> [What is needed]: Where the data below has the string "Write", return the whole line.

> [Records shown]:
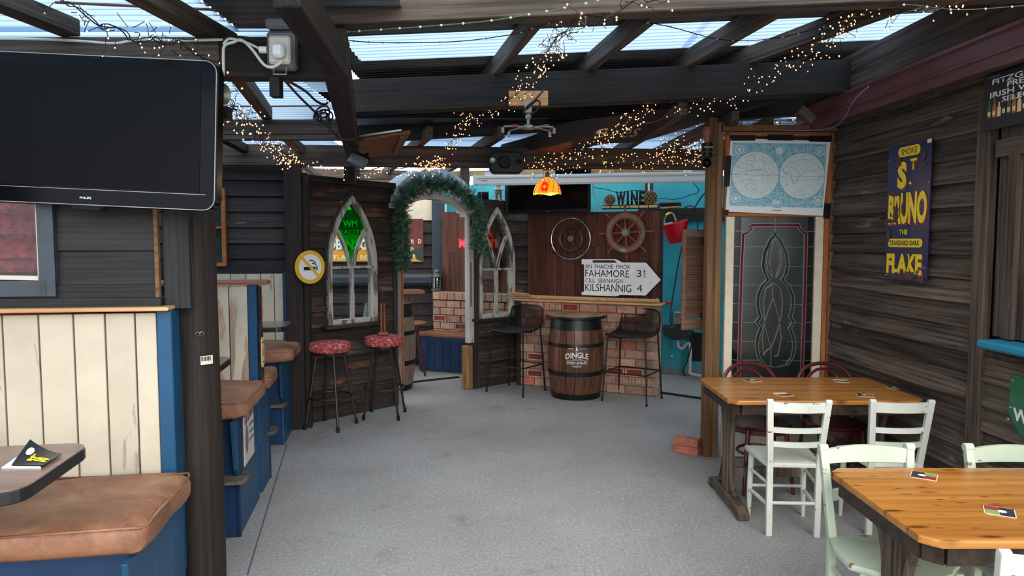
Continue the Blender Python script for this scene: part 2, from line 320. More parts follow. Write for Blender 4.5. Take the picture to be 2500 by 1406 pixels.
# ---------------------------------------------------------------- mesh helpers
class MB:
    def __init__(s): s.v = []; s.f = []; s.mi = []; s.cur = 0
    def add(s, vs, fs):
        n = len(s.v); s.v += [V(q) for q in vs]; s.f += [tuple(i+n for i in f) for f in fs]; s.mi += [s.cur]*len(fs); return s
    def box(s, c, d, rz=0., R=None):
        x, y, z = d[0]/2, d[1]/2, d[2]/2; R = R or M.Rotation(rz, 3, 'Z'); c = V(c)
        vs = [c+R@V((a*x, b*y, e*z)) for e in (-1, 1) for a, b in ((-1, -1), (1, -1), (1, 1), (-1, 1))]
        return s.add(vs, [(3, 2, 1, 0), (4, 5, 6, 7), (0, 1, 5, 4), (1, 2, 6, 5), (2, 3, 7, 6), (3, 0, 4, 7)])
    def beam(s, A, B, w, h, up=(0, 0, 1)):
        A, B = V(A), V(B); d = (B-A).normalized(); sd = d.cross(V(up)).normalized(); u = sd.cross(d)
        vs = [P+sd*(a*w/2)+u*(b*h/2) for P in (A, B) for a, b in ((-1, -1), (1, -1), (1, 1), (-1, 1))]
        return s.add(vs, [(0, 1, 2, 3), (7, 6, 5, 4), (4, 5, 1, 0), (5, 6, 2, 1), (6, 7, 3, 2), (7, 4, 0, 3)])
    def tube(s, pts, r, n=8, cap=True, closed=False):
        pts = [V(p) for p in pts]; N = len(pts); rr = r if isinstance(r, (list, tuple)) else [r]*N; rings = []; pu = None
        for i, p in enumerate(pts):
            if closed: d = pts[(i+1) % N]-pts[i-1]
            else: d = pts[min(i+1, N-1)]-pts[max(i-1, 0)]
            d.normalize()
            if pu is None:
                a = V((0, 0, 1)) if abs(d.z) < .9 else V((1, 0, 0)); u = d.cross(a).normalized()
            else: u = (pu-d*pu.dot(d)).normalized()
            pu = u; w = d.cross(u)
            rings.append([p+(u*math.cos(2*PI*k/n)+w*math.sin(2*PI*k/n))*rr[i] for k in range(n)])
        vs = [q for R in rings for q in R]; fs = []
        for i in range(N if closed else N-1):
            for k in range(n):
                a = i*n+k; b = i*n+(k+1) % n; j = (i+1) % N; fs.append((a, b, j*n+(k+1) % n, j*n+k))
        if cap and not closed: fs += [tuple(range(n-1, -1, -1)), tuple((N-1)*n+k for k in range(n))]
        return s.add(vs, fs)
    def cyl(s, A, B, r, r2=None, n=16): return s.tube([A, B], [r, r if r2 is None else r2], n)
    def lathe(s, prof, c=(0, 0, 0), n=20, R=None, a0=0., a1=2*PI):
        c = V(c); full = abs(a1-a0-2*PI) < 1e-6; m = n if full else n+1; vs = []; fs = []; R = R or M.Identity(3)
        for r, z in prof:
            for k in range(m):
                a = a0+(a1-a0)*k/n; vs.append(c+R@V((r*math.cos(a), r*math.sin(a), z)))
        for i in range(len(prof)-1):
            for k in range(n):
                b = (k+1) % m; fs.append((i*m+k, i*m+b, (i+1)*m+b, (i+1)*m+k))
        if full:
            if prof[0][0] > 1e-5: fs.append(tuple(range(m-1, -1, -1)))
            if prof[-1][0] > 1e-5: fs.append(tuple((len(prof)-1)*m+k for k in range(m)))
        return s.add(vs, fs)
    def torus(s, c, R, r, n=32, k=8, Rot=None, a0=0., a1=2*PI):
        Rot = Rot or M.Identity(3); c = V(c); full = abs(a1-a0-2*PI) < 1e-6
        pts = [c+Rot@V((R*math.cos(a0+(a1-a0)*i/n), R*math.sin(a0+(a1-a0)*i/n), 0)) for i in range(n if full else n+1)]
        return s.tube(pts, r, k, closed=full)
    def prism(s, o, y0, y1):            # outline in local xz, extruded along y
        n = len(o); vs = [V((x, y0, z)) for x, z in o]+[V((x, y1, z)) for x, z in o]
        fs = [tuple(range(n)), tuple(range(2*n-1, n-1, -1))]+[((i+1) % n, i, i+n, (i+1) % n+n) for i in range(n)]
        return s.add(vs, fs)
    def slab(s, o, z0, z1):             # outline in xy, extruded along z
        n = len(o); vs = [V((x, y, z0)) for x, y in o]+[V((x, y, z1)) for x, y in o]
        fs = [tuple(range(n-1, -1, -1)), tuple(range(n, 2*n))]+[(i, (i+1) % n, (i+1) % n+n, i+n) for i in range(n)]
        return s.add(vs, fs)
    def band(s, path, w, y0, y1, closed=False):   # flat band along a path in the local xz plane
        P = [V((x, z)) for x, z in path]; N = len(P); L = []; R = []
        for i in range(N):
            a = P[i-1] if (i or closed) else P[0]; b = P[(i+1) % N] if (i < N-1 or closed) else P[-1]
            d1 = (P[i]-a); d2 = (b-P[i]); d1 = d1.normalized() if d1.length > 1e-9 else d2.normalized(); d2 = d2.normalized() if d2.length > 1e-9 else d1
            d = (d1+d2); d = d.normalized() if d.length > 1e-6 else d1; nn = V((-d.y, d.x)); q = max(.35, nn.dot(V((-d1.y, d1.x))))
            L.append(P[i]+nn*(w/2/q)); R.append(P[i]-nn*(w/2/q))
        vs = []
        for i in range(N):
            for q in (L[i], R[i]):
                vs.append(V((q.x, y0, q.y))); vs.append(V((q.x, y1, q.y)))
        fs = []
        for i in range(N if closed else N-1):
            j = (i+1) % N; a = i*4; b = j*4
            fs += [(a, b, b+2, a+2), (a+1, a+3, b+3, b+1), (a, a+1, b+1, b), (a+2, b+2, b+3, a+3)]
        if not closed: fs += [(0, 2, 3, 1), (4*N-4, 4*N-3, 4*N-1, 4*N-2)]
        return s.add(vs, fs)
    def sphere(s, c, r, n=12, m=8, sz=1.):
        return s.lathe([(r*math.sin(PI*i/m) if 0 < i < m else 1e-6, -r*sz*math.cos(PI*i/m)) for i in range(m+1)], c, n)
    def grid(s, F, nu, nv):
        vs = [V(F(i/nu, j/nv)) for j in range(nv+1) for i in range(nu+1)]
        return s.add(vs, [(j*(nu+1)+i, j*(nu+1)+i+1, (j+1)*(nu+1)+i+1, (j+1)*(nu+1)+i) for j in range(nv) for i in range(nu)])
    def xf(s, m, i0=0):
        for i in range(i0, len(s.v)): s.v[i] = m@s.v[i]
        return s
    def build(s, name, mat, parent=None, smooth=False, bevel=0., fix=True, seg=1):
        me = bpy.data.meshes.new(name); me.from_pydata([tuple(q) for q in s.v], [], s.f)
        for m_ in (mat if isinstance(mat, (list, tuple)) else [mat]): me.materials.append(MT[m_] if isinstance(m_, str) else m_)
        me.polygons.foreach_set('material_index', s.mi)
        if bevel or fix:
            bm = bmesh.new(); bm.from_mesh(me)
            if fix: bmesh.ops.recalc_face_normals(bm, faces=bm.faces)
            if bevel:
                ed = [e for e in bm.edges if len(e.link_faces) == 2 and e.calc_face_angle(0) > .5]
                bmesh.ops.bevel(bm, geom=ed, offset=bevel, segments=seg, affect='EDGES', profile=.6)
            bm.to_mesh(me); bm.free()
        if smooth:
            me.polygons.foreach_set('use_smooth', [True]*len(me.polygons))
            try: me.set_sharp_from_angle(angle=.7)
            except Exception: pass
        o = bpy.data.objects.new(name, me); C.objects.link(o)
        if parent is not None: o.parent = parent
        return o
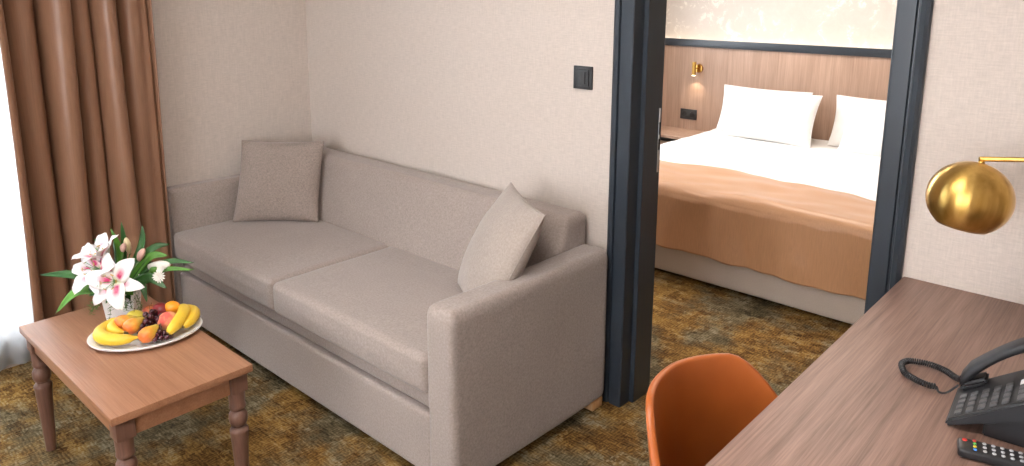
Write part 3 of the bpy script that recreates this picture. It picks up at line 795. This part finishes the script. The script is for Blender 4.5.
lf((-2.350, -1.105, 0.612), (-2.42, -1.18, 0.612), .022, 'leaf')
lf((-2.345, -1.110, 0.590), (-2.41, -1.19, 0.592), .018, 'leaf2')
lf((-2.360, -1.195, 0.545), (-2.42, -1.23, 0.575), .034, 'leaf')
lf((-2.405, -1.165, 0.640), (-2.45, -1.21, 0.630), .030, 'leaf2')
lf((-2.440, -1.140, 0.665), (-2.46, -1.20, 0.650), .028, 'leaf')
lf((-2.455, -1.175, 0.575), (-2.46, -1.22, 0.60), .036, 'leaf')
lf((-2.560, -1.375, 0.520), (-2.54, -1.34, 0.55), .030, 'leaf')
lf((-2.405, -1.245, 0.500), (-2.43, -1.25, 0.555), .026, 'leaf')
lf((-2.62, -1.255, 0.66), (-2.57, -1.26, 0.63), .026, 'leaf')
fill = random.Random(12)
for k in range(34):
    a_ = fill.uniform(-math.pi, math.pi); e_ = fill.uniform(0.05, 1.1); ln_ = fill.uniform(0.080, 0.125)
    d_ = Vector((math.cos(a_)*math.cos(e_), math.sin(a_)*math.cos(e_), math.sin(e_)))
    if k >= 26:      # a skirt of leaves hanging over the rim of the pot
        a_ = -math.pi*0.95+(k-26)*0.42; d_ = Vector((math.cos(a_), math.sin(a_), -.12)); ln_ = fill.uniform(.075, .10)
    tip_ = base+Vector((0, 0, .01))+d_*ln_
    lf(tip_, base+d_*ln_*0.5+Vector((0, 0, .018)), fill.uniform(.024, .036), 'leaf2' if k % 5 == 0 else 'leaf')
# closed buds
def bud(p, axis, ln, r, mat, name='flower_bud'):
    org = Vector(p)-FC; rot = frame_of(axis); bm = bmesh.new()
    lathe(bm, [(0, 0), (r*.5, ln*.06), (r*.85, ln*.3), (r, ln*.55), (r*.75, ln*.8), (r*.35, ln*.95), (0, ln)], 12, cap=False)
    for v in bm.verts:
        a = math.atan2(v.co.y, v.co.x); k = 1+0.12*math.cos(3*a); v.co.x *= k; v.co.y *= k
        v.co = rot @ v.co+org
    link(name, bm, mat, fl)
    bm = bmesh.new(); tube(bm, [org, org*.5+Vector((0, 0, .05)), (0, 0, .08)], .002, 6); link('stem', bm, M['stem'], fl)
bud((-2.512, -1.245, 0.640), (-0.1, -0.1, 1), 0.058, 0.011, M['bud'])
bud((-2.470, -1.235, 0.622), (0.35, 0.30, .9), 0.050, 0.012, M['pinkbud'])
bud((-2.455, -1.215, 0.600), (0.72, 0.66, .12), 0.080, 0.017, M['petal_w'])
bud((-2.50, -1.27, 0.655), (0.2, 0.1, 1), 0.032, 0.010, M['pinkbud'])
bud((-2.43, -1.215, 0.590), (0.6, 0.2, .4), 0.032, 0.012, M['leaf2'])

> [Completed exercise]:
Continue the Blender Python script for this scene: part 2, from line 320. More parts follow. Write for Blender 4.5. Take the picture to be 2500 by 1406 pixels.
Write part 3 of the bpy script that recreates this picture. It picks up at line 795. This part finishes the script. The script is for Blender 4.5.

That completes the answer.